Este respeto al poder constituido no puede exigir ni imponer como cosa obligatoria ni el acatamiento ni mucho menos una obediencia ilimitada o indiscriminada a las leyes promulgadas por ese mismo poder constituido. Que nadie lo olvide: la ley es un precepto ordenado según la razón, elaborado y promulgado para el bien común por aquellos que con este fin han recibido el poder.

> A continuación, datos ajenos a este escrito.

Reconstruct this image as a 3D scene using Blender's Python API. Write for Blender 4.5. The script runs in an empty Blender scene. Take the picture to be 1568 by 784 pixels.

Au Milieu des Sollicitudes, 31. Papa León XIII
Por consiguiente, jamás deben ser aceptadas las disposiciones legislativas, de cualquier clase, contrarias a Dios y a la religión. Más aún: existe la obligación estricta de rechazarlas. Esto es lo que el gran obispo de Hipona, San Agustín, expuso claramente con estas elocuentes palabras: «Algunas veces… los gobernantes son rectos y temen a Dios; otras veces no le temen. Juliano era un emperador infiel a Dios, apóstata, inicuo, idólatra; los soldados cristianos sirvieron a un emperador infiel; pero, cuando se trataba de la causa de Cristo, no reconocían sino a Aquel que está en los cielos. Si alguna vez ordenaba que adorasen a los ídolos y les ofreciesen incienso, ponían a Dios por encima del emperador. Pero cuando les decía: ¡A formar, en marcha contra tal o cual pueblo!, obedecían inmediatamente. Sabían distinguir entre el Señor eterno y el señor temporal, y, sin embargo, vivían sometidos incluso a su señor temporal por consideración al Señor eterno» (SAN AGUSTÍN, Enarrationes in Ps. 124,7). Nos sabemos que el ateo, abusando lamentablemente de su razón, y más todavía de su voluntad, niega todos estos principios. Pero el ateísmo es, en definitiva, un error tan monstruoso, que, dicho sea en honor de la humanidad, nunca podrá suprimir en la conciencia humana los derechos de Dios ni podrá substituir a Dios con la idolatría del Estado.